▶ **DIRECTIONS**
Show, in full, each line of the data that contains "were".

=-=-=-=-=

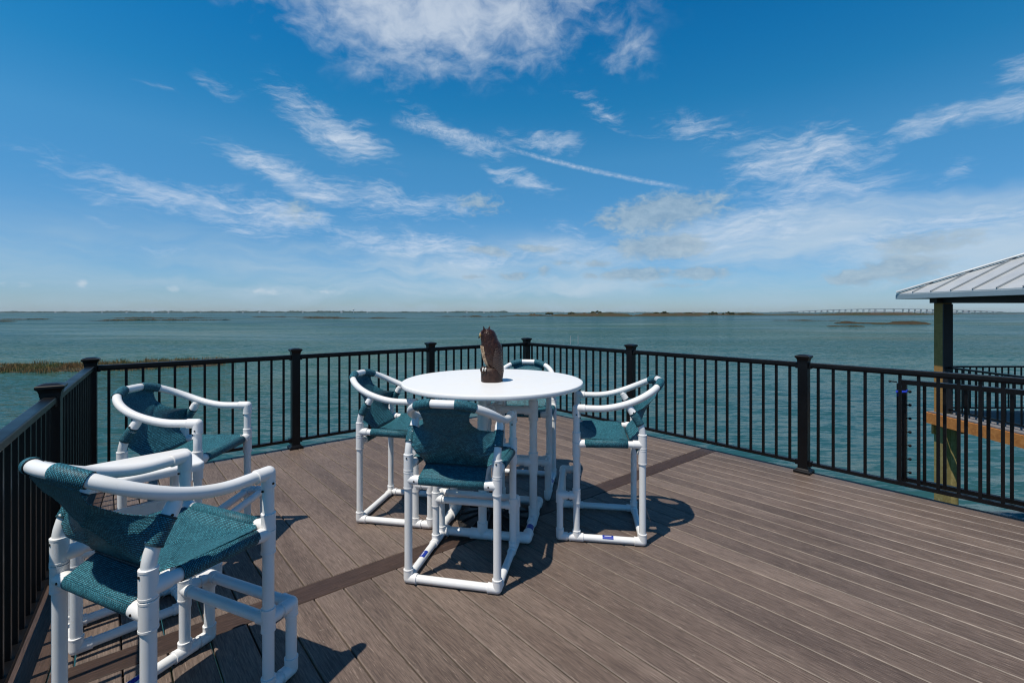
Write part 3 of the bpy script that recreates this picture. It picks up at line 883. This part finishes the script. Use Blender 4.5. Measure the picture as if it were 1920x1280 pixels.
def fl(px, py, z=WATER): h = EYE-z; return Vector(((px-960)*h/(py-585), 860*h/(py-585)))
def islet(name, a, b_, wid, hgt, m, seed, rag=.5, label=None, n=None):
    random.seed(seed); a = Vector(a); b_ = Vector(b_); d = b_-a; Ln = d.length; d.normalize(); s_ = Vector((-d.y, d.x))
    n = n or 120; rows = 7; mb = MB()
    hs = []; h = .6
    for i in range(n+1):
        h += random.uniform(-.22, .22); h = max(.25, min(1.15, h)); hs.append(h)
    ph = [random.uniform(0, 6.28) for _ in range(6)]
    for i in range(n+1):
        t = i/n; env = min(1, t*9, (1-t)*9)**.6
        ww = wid*(.55+.45*math.sin(t*9+ph[0])*math.sin(t*23+ph[1])+.12*math.sin(t*71+ph[2]))*env+.02
        off = wid*.25*math.sin(t*6+ph[3])
        for j in range(rows):
            q = j/(rows-1)*2-1; c = a+d*(Ln*t)+s_*(off+q*ww/2)
            z = WATER-.25+(hgt*hs[i]*env*(1+rag*random.uniform(-.5, .5))+.25)*(1-q*q)**.4 if abs(q) < 1 else WATER-.3
            mb.v.append((c.x, c.y, z))
    for i in range(n):
        for j in range(rows-1):
            k = i*rows+j; mb.face((k, k+rows, k+rows+1, k+1))
    o = mb.build(name, m, smooth=0); tag(o, label, None, None, 'structure'); return o
islet('marsh_bar', fl(-60, 600), fl(100, 598.5), 9, .5, M['islet'], 1)
islet('marsh_bar', fl(-60, 604), fl(34, 602.5), 7, .4, M['islet'], 2)
islet('marsh_bar', fl(168, 601.5), fl(434, 599.5), 12, .7, M['islet'], 3, n=200)
islet('marsh_bar', fl(200, 596.5), fl(425, 595.8), 14, .7, M['islet'], 4)
islet('marsh_bar', fl(470, 594.2), fl(640, 594.2), 14, .7, M['islet'], 5)
islet('marsh_bar', fl(555, 597), fl(764, 596), 14, .7, M['islet'], 6)
islet('marsh_bar', fl(812, 593.6), fl(950, 593.8), 26, 1.1, M['islet'], 7)
islet('marsh_bar', fl(1448, 601), fl(1580, 601.2), 9, .5, M['islet'], 8)
islet('marsh_bar', fl(1552, 612), fl(1615, 612), 6, .5, M['islet'], 9)
islet('marsh_bar', fl(1580, 606.5), fl(1748, 606), 20, .75, M['islet'], 10, n=200)
islet('marsh_bar', fl(1650, 608), fl(1746, 607.5), 12, .5, M['islet'], 11)
islet('low_island', fl(938, 592.3), fl(1330, 592.0), 120, 3.2, M['land'], 12, .35, n=320)
islet('low_island', fl(1250, 591.2), fl(1745, 589.8), 160, 3.3, M['land'], 13, .35, n=320)
islet('low_island', fl(1700, 589.2), fl(2050, 588.6), 90, 1.6, M['land'], 14, .35, n=160)
# shrub mounds on the island
random.seed(5)
for k, (px, w, hh) in enumerate([(1118, 11, 4.2), (1072, 6, 2.2), (1145, 6, 2.0), (1230, 5, 2.2), (1247, 9, 3.6), (1338, 8, 2.4), (1366, 10, 2.6), (1030, 6, 1.6), (1290, 7, 1.8)]):
    mb = MB(); c = Vector(((px-960)*640/860, 640))
    for q in range(26):
        a = random.uniform(-1, 1); r_ = random.uniform(.8, 1.9)
        mb.ball((a*w*.8, random.uniform(-3, 3), (1-a*a)*hh*random.uniform(.2, .95)), r_*.8, 8, 5, (1.3, 1, .9))
    o = mb.build('shrub', M['shrub'], smooth=0); o.location = (c.x, c.y, WATER+2.4)
    tag(o, ['tall dark shrub mound standing highest on the low island, above the table', 'small shrub on the low island just left of the tallest mound', 'small shrub on the low island just right of the tallest mound', 'low shrub on the island left beside the second tallest mound', 'broad dark shrub mound, second tallest on the low island', 'low dark shrub on the island toward the bridge', 'wide low shrub on the island nearest the start of the bridge', 'low shrub near the left end of the island', 'low shrub on the island between the broad mound and the bridge'][k], 'shrub', 'shrubs on the low island')

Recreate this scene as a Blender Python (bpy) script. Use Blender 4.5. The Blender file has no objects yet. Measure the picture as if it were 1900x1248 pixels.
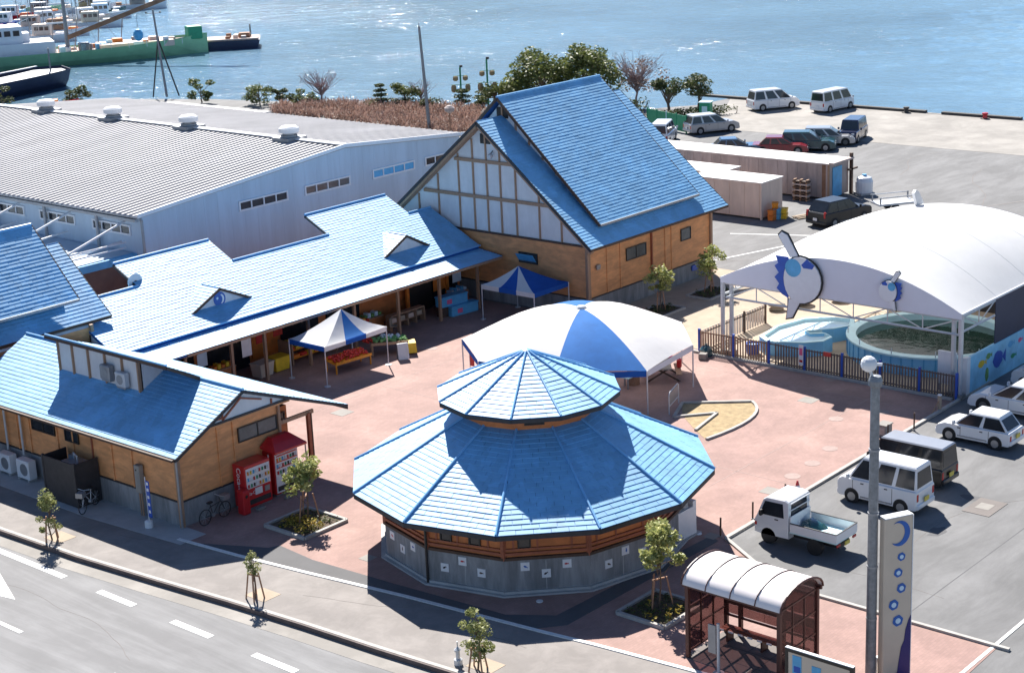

=-=-=-=-=

▶ **EXERCISE SOLUTION**
Write part 3 of the bpy script that recreates this picture. It picks up at line 883. This part finishes the script. Use Blender 4.5. Measure the picture as if it were 1920x1280 pixels.
Recreate this scene as a Blender Python (bpy) script. Use Blender 4.5. The Blender file has no objects yet. Measure the picture as if it were 1900x1248 pixels.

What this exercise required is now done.